When a network interruption occurs, the reconnect attempts occur at specific intervals. For all connections, successive attempts are made at 0.5, 1, 2, 4, and 8 seconds, continuing every 8 seconds thereafter until the Auto Reconnect Timeout value is reached. If no attempt is successful before the maximum wait time is reached, then the current operation fails and the client connection is reset. The maximum wait time is configurable between 45 seconds and 65,535 seconds.
This feature is disabled by default. For this feature to operate, you must select Enable Auto Reconnect (Windows only) for both client and server configurations. You can specify the time-out value using the server setting Auto Reconnect Timeout.
Remarks
This feature is supported for Btrieve, ODBC, and DTI connections.
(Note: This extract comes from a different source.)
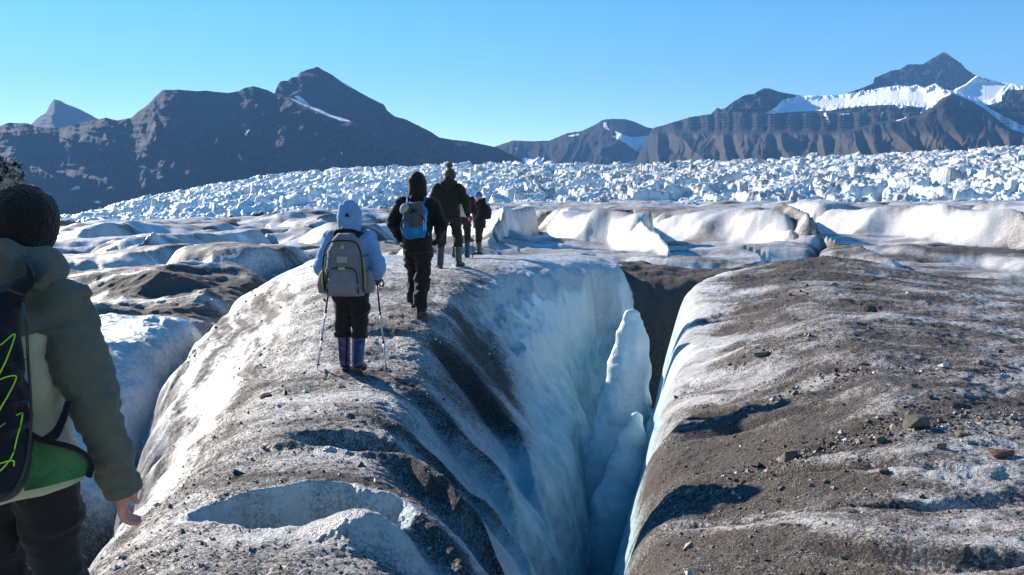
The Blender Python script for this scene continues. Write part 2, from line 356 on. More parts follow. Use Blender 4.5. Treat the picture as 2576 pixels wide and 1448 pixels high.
    dL1 = .22 + .25 * fbm(x * .9, y * .9, 191, 3) + .8 * sstep(.5, .0, y - 8.9) + .55 * sstep(-4.6, -4.1, x)
    dL2 = .88 + .45 * st + .5 * fbm((x + .6 * y) * .3, (y - .6 * x) * 1.2, 211, 4) - .8 * sstep(-9.4, -10.6, x + .5 * st) * 0
    dM5 = 1.15 + .1 * st
    fd = .46 + .14 * (1 - right) + .22 * right * sstep(33, 29, y) + .50 * fbm(x * .10, y * .34, 201, 6, .6) + .26 * fbm(x * .35, y * 1.4, 207, 3) + .2 * (cid - .5) - (.55 * right + .30 * (1 - right)) * face * (.75 + .5 * fbm(x * .5, y * .2, 203, 3)) + .4 * np.exp(-(edge / .03) ** 2)
    fd = fd - .10 * sstep(100, 180, r)
    dirt = np.choose(who, [dR, dBk, dL1, dL2, dM5, fd])
    deep = sstep(-2.05, -3.0, h) * (r < 22)
    blue = np.choose(who, [wl * (.04 + .20 * nearw + .70 * sstep(1.2, 2.5, dr)) + (.38 + .2 * fbm(x * 2, y * 2, 175, 3)) * cl, sstep(.2, -.25, db) * sstep(7.6, 9.6, y), .35 + 0 * x, 0 * x, 0 * x, 0 * x])
    dirt = dirt - .55 * farw * sstep(.25, .9, dr) * (who == 0) - .18 * nearw * sstep(.5, 1.2, dr) * (who == 0)  # below zero: clean wall ice that takes the painted brightening
    dirt = dirt * (1 - .85 * deep * (who != 4) * sstep(-3, -2, x))
    blue = np.clip(np.maximum(blue, deep * sstep(-3, -2, x)), 0, 1)
    grain = np.clip(sstep(30, 6, r) * np.where(who == 0, 1 - .75 * sstep(.1, .6, dl), 1.0) * np.where(who == 2, .5, 1.) * (1 - .6 * blue) + .1, 0, 1)
    return h, np.clip(dirt, -.3, 1.3), blue, grain
def ground(x, y):
    return float(glacier(np.array([float(x)]), np.array([float(y)]))[0][0]) + EYE

def build_glacier():
    az = np.concatenate([np.linspace(-78, -34.2, 50), np.linspace(-34, 34, NAZ), np.linspace(34.2, 78, 50)]) * math.pi / 180
    r1 = np.exp(np.linspace(math.log(.35), math.log(3), 60, endpoint=False)); r2 = np.exp(np.linspace(math.log(3), math.log(21), NR1, endpoint=False)); r3 = np.exp(np.linspace(math.log(21), math.log(245), NR2))
    rr = np.concatenate([r1, r2, r3])
    A, RR = np.meshgrid(az, rr)
    x = (RR * np.sin(A)).ravel(); y = (RR * np.cos(A)).ravel()
    outs = [glacier(x[i:i + 300000], y[i:i + 300000]) for i in range(0, len(x), 300000)]
    h, d, b, g = (np.concatenate([o[k] for o in outs]) for k in range(4))
    return mesh_obj('glacier', np.stack([x, y, h + EYE], 1), grid_faces(len(rr), len(az)), M_ICE, attrs={'dirt': d, 'blue': b, 'grain': g})
tag(build_glacier(), 'dirty white glacier ice with ridges and a blue crevasse', 'glacier', kind='structure')

# ---------------------------------------------------------------- icefall
SKY_I = [(-900, 640), (0, 600), (190, 560), (290, 532), (340, 514), (430, 500), (520, 482), (640, 460), (800, 446), (900, 437), (1080, 430), (1200, 426), (1400, 426), (1600, 428), (1700, 421), (1900, 418), (2000, 411), (2200, 405), (2400, 394), (2576, 386), (3400, 372)]
BAS_I = [(-900, 640), (0, 585), (190, 566), (400, 562), (700, 540), (1000, 528), (1300, 522), (1900, 522), (2576, 520), (3400, 519)]
def icefall():
    az = np.linspace(-38, 38, int(NAZ * 1.05)) * math.pi / 180
    rr = np.exp(np.linspace(math.log(205), math.log(560), NRI))
    A, RR = np.meshgrid(az, rr); A = A.ravel(); RR = RR.ravel()
    X = RR * np.sin(A); Y = RR * np.cos(A)
    px = CX + F * np.tan(A) / cp
    top = curve(SKY_I, 25)(px); bot = curve(BAS_I, 40)(px)
    t = np.clip(np.log(RR / 215) / math.log(520 / 215), -.2, 1)
    t = np.where(t > 0, t ** .8, t)
    py = bot + (top - bot) * t
    e = (HOR - py) / F * Y
    back = sstep(500, 560, RR); e = e - 40 * back
    wx = X + 1.6 * fbm(X * .11, Y * .11, 301, 3); wy = Y + 1.6 * fbm(X * .11, Y * .11, 305, 3)
    sc = 1.0
    # big blocks, each with its own height and tilt
    f1, f2, cid, ox, oy = worley(wx * .125, wy * .098, 311, .95)
    edge = f2 - f1
    _, _, c2, _, _ = worley(wx * .125 + 50, wy * .098, 333)
    tiltx = (np.floor(cid * 977) % 17 / 8.5 - 1); tilty = (np.floor(cid * 3313) % 13 / 6.5 - 1)
    blk = (.60 + .42 * cid) + (.5 * tiltx * ox + .35 * tilty * oy)
    wall = sstep(.005, .12, edge)
    # smaller splinters on top of them
    g1, g2, gid, gx, gy = worley(wx * .25 + 9, wy * .19, 341, .95)
    e2 = g2 - g1
    spl = gid * sstep(.01, .16, e2)
    H = np.interp(px, [150, 350, 700, 1300, 2576], [2.6, 6.0, 7.2, 7.4, 7.8]) * np.interp(RR, [205, 215, 240, 520], [.0, .75, 1., .85])
    up = H * (.26 + wall * (.09 + .85 * blk) + .10 * spl * (.35 + wall * .65) - .75)
    up = up + .55 * ridged(X * .42, Y * .33, 351, 4) * wall + .5 * ridged(X * .16, Y * .12, 353, 2) * wall
    # blocks lean: shift the tops sideways
    lean = np.clip(up, 0, 12) * .14
    Xs = X + lean * tiltx; Ys = Y + lean * tilty * .6
    dirt = .30 + .5 * (gid - .5) * (blk > .6) + .30 * fbm(X * .05, Y * .08, 361, 4) + np.interp(px, [300, 1100, 1500], [-.30, -.04, .22]) + .20 * sstep(.85, 1., wall) * np.interp(px, [700, 1300], [.2, 1]) - .35 * (1 - wall)
    blue = np.clip(.95 - wall * .75 + np.interp(px, [300, 1000, 1500], [.35, .2, 0]) * (gid), 0, 1)
    return mesh_obj('icefall', np.stack([Xs, Ys, e + up + EYE], 1), grid_faces(len(rr), len(az)), M_SER, smooth=True, attrs={'dirt': dirt, 'blue': blue})
tag(icefall(), 'broken white and pale blue seracs across the glacier', 'icefall', kind='structure')

# ---------------------------------------------------------------- mountains
def poly_mask(px, py, poly, soft):
    """signed distance to an outline, + inside"""
    P = np.asarray(poly, float); d = np.full(px.shape, 9e9); ins = np.zeros(px.shape, bool)
    for (ax, ay), (bx, by) in zip(P, np.roll(P, -1, 0)):
        ex, ey = bx - ax, by - ay; t = np.clip(((px - ax) * ex + (py - ay) * ey) / (ex * ex + ey * ey + 1e-9), 0, 1)
        d = np.minimum(d, np.hypot(px - ax - t * ex, py - ay - t * ey))
        ins ^= ((ay > py) != (by > py)) & (px < (bx - ax) * (py - ay) / ((by - ay) + 1e-12) + ax)
    return np.clip(.5 + np.where(ins, d, -d) / soft, 0, 1)
def mountain(name, label, sky_pts, base, D0, D1, mat, nx, ny, relief, snow=(), rough=.8, tone=None, x0=None, x1=None):
    sx = np.array([p[0] for p in sky_pts], float); sy = np.array([p[1] for p in sky_pts], float)
    px1 = np.linspace(x0 if x0 is not None else sx[0], x1 if x1 is not None else sx[-1], nx)
    sky_ = np.interp(px1, sx, sy) + rough * fbm(px1 * .12, px1 * 0, 7, 4, .6)
    v = np.linspace(0, 1, ny)
    PX, V = np.meshgrid(px1, v); SK = np.broadcast_to(sky_, PX.shape)
    PY = base + (SK - base) * V
    Yd = D0 + (D1 - D0) * V + relief(PX, PY, V, SK)
    a = (PX - CX) / F; b = (CY - PY) / F; dy = cp + b * sp; dz = -sp + b * cp; t = Yd / dy
    X = a * t; Z = dz * t + EYE
    n0 = nx * ny
    # back slope behind the crest
    co = [np.stack([X, Yd, Z], -1).reshape(-1, 3)]
    bx = np.stack([X[-1] * 1.15, Yd[-1] + (D1 - D0) * .9, Z[-1] * .25 - 40], -1); co.append(bx)
    faces = grid_faces(ny + 1, nx)
    sn = np.zeros(PX.shape)
    for poly, soft in snow: sn = np.maximum(sn, poly_mask(PX, PY, poly, soft))
    tn = tone(PX, PY, V) if tone else np.zeros(PX.shape)
    pad = lambda q: np.concatenate([q.ravel(), np.zeros(nx)])
    o = mesh_obj(name, np.concatenate(co), faces, mat, smooth=True, attrs={'snow': pad(sn), 'tone': pad(tn)})
    return tag(o, label, 'mountain', kind='structure')
z3 = lambda L: [(x * .5167, y * .5167 + 128.8) for x, y in L]
z4 = lambda L: [(x * .5333 + 1202.1, y * .5333 + 111.6) for x, y in L]
M_DARK = rock_mountain('dark_shale', (.008, .008, .010), (.015, .014, .016))
M_BROWN = rock_mountain('brown_scree', (.020, .017, .016), (.034, .028, .025))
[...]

The Btrieve communication servers may write out .par or .sar files to the Transaction Log Directory. These are temporary files that contain the context for the last item that the server tried to send to the client. When a reconnection occurs, the client may ask for data to be sent again. The server reads these files to obtain the appropriate data. These files are normally deleted by the server after the data is read or later when the connection is finally terminated.